Eine der zurzeit wohl brisantesten Fragen im Verkehrsrecht befasst sich mit der Frage nach der Zulässigkeit der sogenannten „Section Control“. Damit ist die Erfassung aller Kfz-Kennzeichen in einem überwachten Autobahnabschnitt gemeint. Sehr umstritten ist die Frage, ob für dieses Vorgehen eine gesetzliche Ermächtigungsgrundlage existiert.

Die „Section Control“ ist eine neue Art der Geschwindigkeitsüberwachung. Bei dieser wird zunächst an einem bestimmten Kontrollpunkt das Kennzeichen mit einer Kamera erfasst. An einem zweiten wenige Kilometer entfernten Kontrollpunkt erfolgt eine zweite Kennzeichenerfassung. Es wird die Zeit gemessen, die der Fahrer gebraucht hat, um die Strecke zurück zu legen und so die Geschwindigkeit ermittelt.

Über die Zulässigkeit dieses Verfahrens hatte das Verwaltungsgericht Hannover zu entscheiden. Es stellte einen Verstoß gegen das informationelle Selbstbestimmungsrecht der Fahrer fest.

Verwaltungsgericht Hannover, 7 A 849/19 (Klage), Az 7 B 850/19 (Eilverfahren)

Das informationelle Selbstbestimmungsrecht folgt verfassungsrechtlich aus einem Zusammenspiel der Art. 1 und Art. 2 I des Grundgesetzes.
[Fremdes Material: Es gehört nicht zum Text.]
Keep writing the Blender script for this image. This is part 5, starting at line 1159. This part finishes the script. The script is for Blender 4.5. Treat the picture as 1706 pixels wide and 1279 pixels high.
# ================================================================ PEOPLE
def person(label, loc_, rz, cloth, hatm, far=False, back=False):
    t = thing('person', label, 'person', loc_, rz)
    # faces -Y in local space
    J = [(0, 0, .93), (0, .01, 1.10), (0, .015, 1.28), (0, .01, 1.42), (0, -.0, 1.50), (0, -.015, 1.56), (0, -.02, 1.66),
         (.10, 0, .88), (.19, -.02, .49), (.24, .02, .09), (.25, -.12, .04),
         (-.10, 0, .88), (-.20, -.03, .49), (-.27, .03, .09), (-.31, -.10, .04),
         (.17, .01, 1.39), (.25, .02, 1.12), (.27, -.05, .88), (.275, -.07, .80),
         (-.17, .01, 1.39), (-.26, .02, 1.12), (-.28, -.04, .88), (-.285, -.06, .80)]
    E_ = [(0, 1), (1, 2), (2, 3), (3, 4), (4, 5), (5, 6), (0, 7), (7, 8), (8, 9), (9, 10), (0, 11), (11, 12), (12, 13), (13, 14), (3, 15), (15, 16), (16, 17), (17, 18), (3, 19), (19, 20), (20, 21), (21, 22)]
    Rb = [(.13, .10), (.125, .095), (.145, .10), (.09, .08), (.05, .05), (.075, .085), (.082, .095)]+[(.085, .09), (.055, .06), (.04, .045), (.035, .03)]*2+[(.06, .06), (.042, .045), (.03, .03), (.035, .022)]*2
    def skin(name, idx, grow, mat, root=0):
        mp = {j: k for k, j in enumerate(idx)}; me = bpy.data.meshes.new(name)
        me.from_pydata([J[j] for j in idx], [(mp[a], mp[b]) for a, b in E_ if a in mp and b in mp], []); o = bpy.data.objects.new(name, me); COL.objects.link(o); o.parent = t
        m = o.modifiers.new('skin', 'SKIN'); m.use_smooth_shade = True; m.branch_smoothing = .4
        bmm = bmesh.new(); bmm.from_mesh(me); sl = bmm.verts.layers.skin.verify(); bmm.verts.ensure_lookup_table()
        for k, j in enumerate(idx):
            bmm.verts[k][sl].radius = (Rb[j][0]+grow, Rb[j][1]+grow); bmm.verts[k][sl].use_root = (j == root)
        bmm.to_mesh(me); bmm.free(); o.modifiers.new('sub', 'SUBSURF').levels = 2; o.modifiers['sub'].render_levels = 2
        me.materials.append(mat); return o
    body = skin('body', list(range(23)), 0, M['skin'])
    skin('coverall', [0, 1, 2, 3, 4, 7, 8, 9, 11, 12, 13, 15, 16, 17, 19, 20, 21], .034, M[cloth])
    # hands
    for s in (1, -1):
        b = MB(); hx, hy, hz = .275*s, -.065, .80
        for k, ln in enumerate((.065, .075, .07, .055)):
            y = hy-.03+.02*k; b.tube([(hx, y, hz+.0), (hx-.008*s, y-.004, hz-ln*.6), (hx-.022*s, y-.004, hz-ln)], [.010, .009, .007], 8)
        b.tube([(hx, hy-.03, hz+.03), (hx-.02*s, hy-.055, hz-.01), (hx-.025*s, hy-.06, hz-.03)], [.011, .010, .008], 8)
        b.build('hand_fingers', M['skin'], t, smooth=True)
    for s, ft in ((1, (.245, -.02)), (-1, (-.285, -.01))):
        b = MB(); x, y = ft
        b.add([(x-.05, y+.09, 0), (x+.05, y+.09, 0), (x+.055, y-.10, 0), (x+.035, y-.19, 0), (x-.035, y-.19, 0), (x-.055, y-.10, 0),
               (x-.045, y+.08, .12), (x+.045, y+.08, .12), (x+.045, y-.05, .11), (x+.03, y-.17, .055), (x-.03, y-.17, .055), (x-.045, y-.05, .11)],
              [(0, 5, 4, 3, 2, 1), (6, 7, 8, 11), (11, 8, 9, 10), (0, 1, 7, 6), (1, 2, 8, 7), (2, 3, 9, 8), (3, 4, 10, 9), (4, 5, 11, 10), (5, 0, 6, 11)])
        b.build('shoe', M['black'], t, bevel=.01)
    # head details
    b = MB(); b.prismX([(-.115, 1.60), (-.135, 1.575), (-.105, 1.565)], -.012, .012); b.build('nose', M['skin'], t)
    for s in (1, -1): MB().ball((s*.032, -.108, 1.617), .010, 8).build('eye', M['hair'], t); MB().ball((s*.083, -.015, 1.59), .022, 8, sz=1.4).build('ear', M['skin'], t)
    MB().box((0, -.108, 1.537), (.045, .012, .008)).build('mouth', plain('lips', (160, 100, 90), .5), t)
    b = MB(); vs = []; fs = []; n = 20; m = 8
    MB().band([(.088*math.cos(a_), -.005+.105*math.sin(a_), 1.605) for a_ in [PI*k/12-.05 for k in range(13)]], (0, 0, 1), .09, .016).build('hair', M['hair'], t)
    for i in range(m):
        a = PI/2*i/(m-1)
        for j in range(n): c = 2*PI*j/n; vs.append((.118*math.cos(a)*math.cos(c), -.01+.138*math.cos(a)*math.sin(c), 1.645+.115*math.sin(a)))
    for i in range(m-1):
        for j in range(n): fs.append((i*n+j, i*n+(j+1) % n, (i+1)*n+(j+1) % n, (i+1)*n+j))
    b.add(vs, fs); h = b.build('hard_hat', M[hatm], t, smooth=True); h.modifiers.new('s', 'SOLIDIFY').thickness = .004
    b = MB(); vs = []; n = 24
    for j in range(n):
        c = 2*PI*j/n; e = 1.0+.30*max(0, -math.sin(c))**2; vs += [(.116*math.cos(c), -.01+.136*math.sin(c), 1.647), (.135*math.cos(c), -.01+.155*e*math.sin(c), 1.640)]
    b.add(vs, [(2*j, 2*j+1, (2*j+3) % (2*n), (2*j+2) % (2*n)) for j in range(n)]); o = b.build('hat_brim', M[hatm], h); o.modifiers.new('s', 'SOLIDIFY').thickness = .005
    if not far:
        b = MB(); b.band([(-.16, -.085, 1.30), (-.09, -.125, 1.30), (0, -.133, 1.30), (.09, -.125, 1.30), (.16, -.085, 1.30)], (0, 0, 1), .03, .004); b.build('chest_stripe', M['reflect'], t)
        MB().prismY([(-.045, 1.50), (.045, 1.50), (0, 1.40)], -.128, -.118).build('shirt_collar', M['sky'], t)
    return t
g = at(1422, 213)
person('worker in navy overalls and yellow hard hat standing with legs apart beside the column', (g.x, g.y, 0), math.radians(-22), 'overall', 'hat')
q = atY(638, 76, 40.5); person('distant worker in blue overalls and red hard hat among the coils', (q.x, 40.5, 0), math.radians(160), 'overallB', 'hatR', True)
Es umfasst das Recht des Einzelnen selbst über die Erhebung, Speicherung, Verwendung und Weitergabe seiner persönlichen Daten zu bestimmten. Eingriffe in dieses Recht bedürfen immer einer gesetzlichen Grundlage und müssen dem überwiegenden Allgemeininteresse dienen.

Das Recht auf informationelle Selbstbestimmung umfasst auch das Aufzeichnen der Kennzeichen der Kraftfahrzeugfahrer. Dies gilt umso mehr für die Fahrer, die keinen Verkehrsverstoß begangen haben, bei denen die Aufzeichnung also überflüssig war.

Das Verwaltungsgericht Hannover hat festgestellt, dass eine entsprechende Ermächtigungsgrundlage in Niedersachen bisher fehlt. Im niedersächsischen Landtag wird derzeit ein Gesetzesentwurf diskutiert. Bis zu dessen Erlass, erfolgt die Kennzeichenaufzeichnung jedoch rechtswidrig. Denn die Exekutive darf aufgrund des Gewaltenteilungsgrundsatzes solange nicht eingriffen, bis eine entsprechende Ermächtigung geschaffen wurde. Bis dahin hat der Staat auf herkömmliche Überwachungsmethoden zurückzugreifen.

Ob eine gesetzliche Ermächtigung überhaupt in den Zuständigkeitsbereich des Landesgesetzgebers fällt oder vielmehr eine bundeseinheitliche Regelung erforderlich wäre, hat das Verwaltungsgericht bisher offengelassen. Es bleibt daher abzuwarten, ob eine solche gesetzliche Ermächtigung verabschiedet wird und diese überhaupt verfassungsgemäß ergehen kann.